Experimente schließen auch Wurzelpilze ein
In Zusammenarbeit mit Dr. Derek Persoh von der Ruhr-Universität Bochum steht zudem die Frage auf dem Programm, wie sich die verschiedenen hydrologischen Bedingungen auf Wurzelpilze auswirken. „Die sogenannten Mykorrhiza-Pilze leben in Symbiose mit den Pflanzen. Sie sorgen für eine verbesserte Nährstoffaufnahme“, erklärt Dr. Walter. „Wenn sie durch Staunässe geschädigt werden, kann das für die Pflanzen zum Problem werden, was wiederum Pflanzenfresser und Bestäuber beeinträchtigen kann.“
Und wenn sich die Pflanzengemeinschaft verändert, wirkt sich das auch auf die chemische Zusammensetzung der Streu und deren Abbauzeiten aus. „Das verändert den Nährstoffkreislauf im System.

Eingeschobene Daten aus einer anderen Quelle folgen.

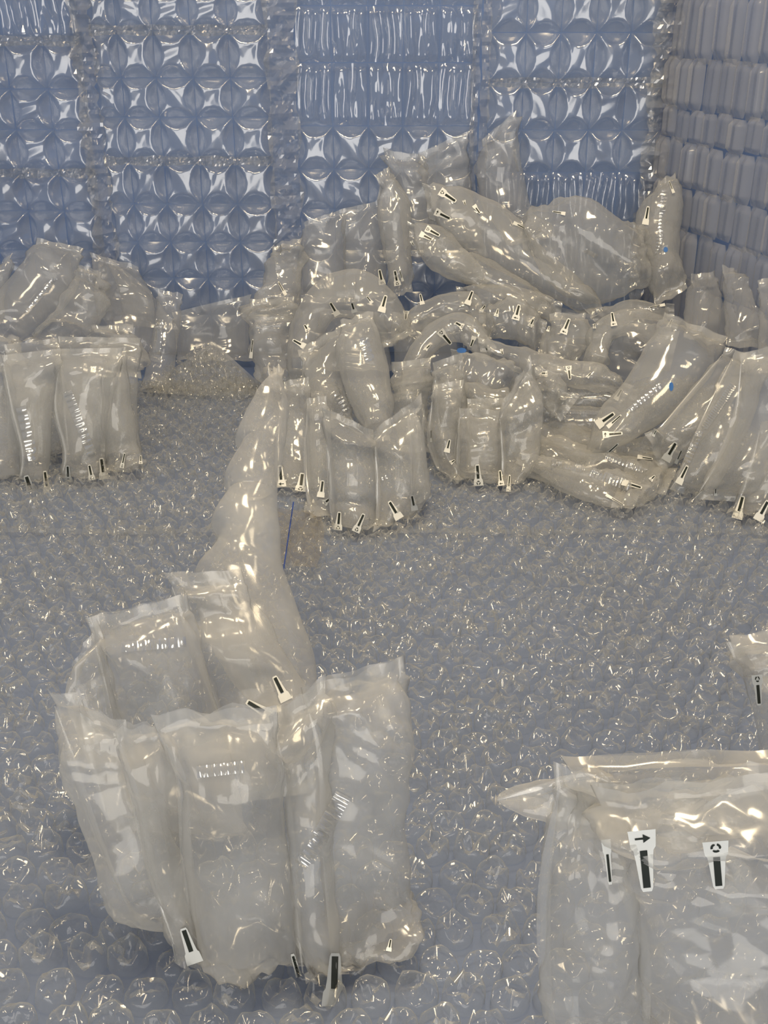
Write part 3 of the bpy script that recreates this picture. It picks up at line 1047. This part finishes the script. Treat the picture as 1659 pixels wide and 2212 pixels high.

Eigentlich beschleunigt Feuchtigkeit den Abbau, aber wenn es zu nass wird, kann das wiederum bremsen.“
Die möglichen Konsequenzen: „Im schlimmsten Fall könnte das Netzwerk zusammenbrechen. Wenn es zu wenig oder qualitativ zu schlechte Nahrung für Bienen und Pflanzenfresser gibt, könnten ganze Populationen einbrechen. Und das kann eine Kaskade lostreten, die sich über die Nahrungskette fortsetzt.“
Doch für genauere Aussagen müssten noch viele Fragen geklärt werden, betont Dr. Walter – und baut auf die Ergebnisse ihres Projektes in drei Jahren.